Il titolo originale è Auld Lang Syne, un antico brano scozzese che celebra l’amicizia. Auld è la versione scozzese di old (vecchio) e syne corrisponde al britannico since (da quando). Una traduzione della versione anglo-scozzese del brano suonerebbe I bei tempi andati.
Auld Lang Syne inizia con una struggente domanda retorica:
«Perché dimenticare le vecchie amicizie e cancellarle dalla memoria? Perché dimenticare i bei tempi andati»?
Il valore del passato. In un momento in cui il nuovo anno ci incita a fare tabula rasa, l’antica saggezza scozzese rivendica il valore della memoria. Forse, nell’anno trascorso ci sono stati momenti (o amicizie) da dimenticare, ma come sempre, commisti a qualcosa di buono, a una sia pur piccola felicità che ha illuminato un percorso di vita. In altri termini: l’oblio non può essere selettivo, non possiamo, a piacere, obliterare le cose brutte e conservare nella memoria quelle buone.
Amicizie o conoscenze? Il testo è radicale: non parla di amicizie (friendships) ma di acquaintances conoscenze, quindi anche quei contatti del momento, occasionali, che si sono verificati durante l’anno e che, pure, hanno contribuito a intessere il nostro vissuto.
Gli scout. Ed è significativo che questo canto venga scelto per celebrare la fine del jamboree, il raduno degli scout che si celebra in molti paesi del mondo.

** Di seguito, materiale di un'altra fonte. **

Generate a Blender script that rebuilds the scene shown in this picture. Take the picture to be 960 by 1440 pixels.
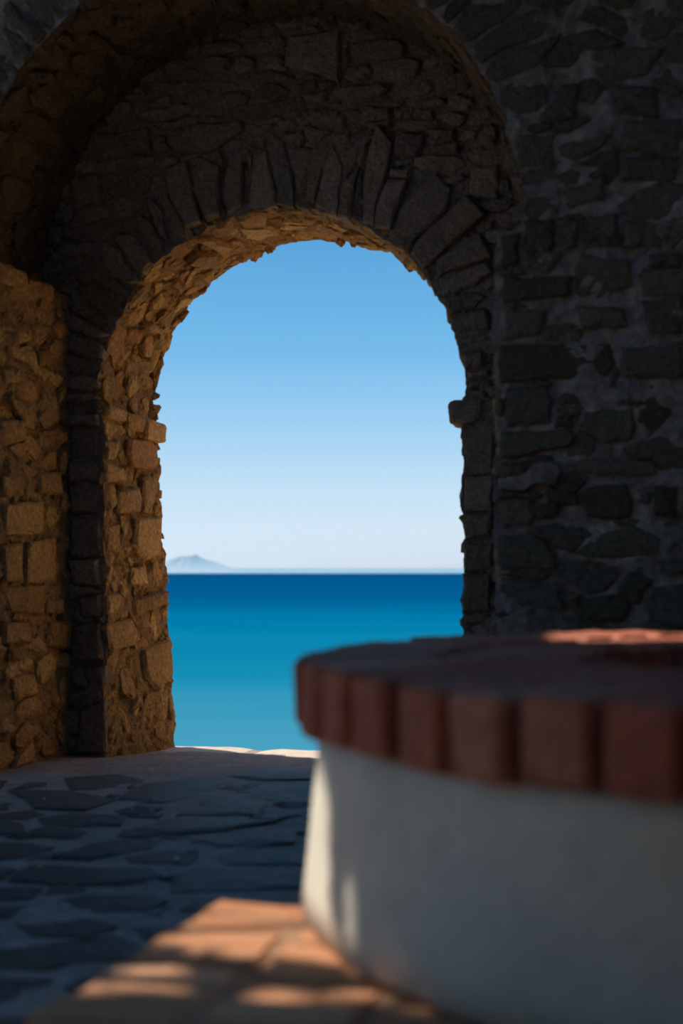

Nelle intenzioni di Robert Baden Powell, il fondatore dello scautismo, il jamboree aveva lo scopo di accogliere ragazzi di ogni paese ed estrazione sociale facendo loro vivere, per un breve periodo, un’esperienza di gioco, conoscenza e partecipazione. Con un linguaggio gastronomico, ma suggestivo, Baden Powell definiva il jamboree come un boy jam, una marmellata di ragazzi. In termini leggermente più alati potremmo definire il jamboree un crogiuolo di conoscenze, esperienze e modi di vita.
Marmellate e confetture. Se qualcuno di voi trovasse sconcertante la nozione della “marmellata” come insieme di sentimenti, aspirazioni, lotte e delusioni, pensi soltanto a come il nobile testo di Auld Lang Syne è stato tradotto e banalizzato nella sua versione italiana: «Domani tu mi lascerai e più non tornerai, domani tutti i sogni miei li porterai con te». Una valorizzazione del passato come desiderio di introspezione ridotta a un insipido fumettone. Non voglio sapere chi è il mentecatto che ha prostituito il nobile canto scozzese. Preferisco cantarlo in originale, magari stonando il fa della terza ottava ma rendendo giustizia a una nobile tradizione.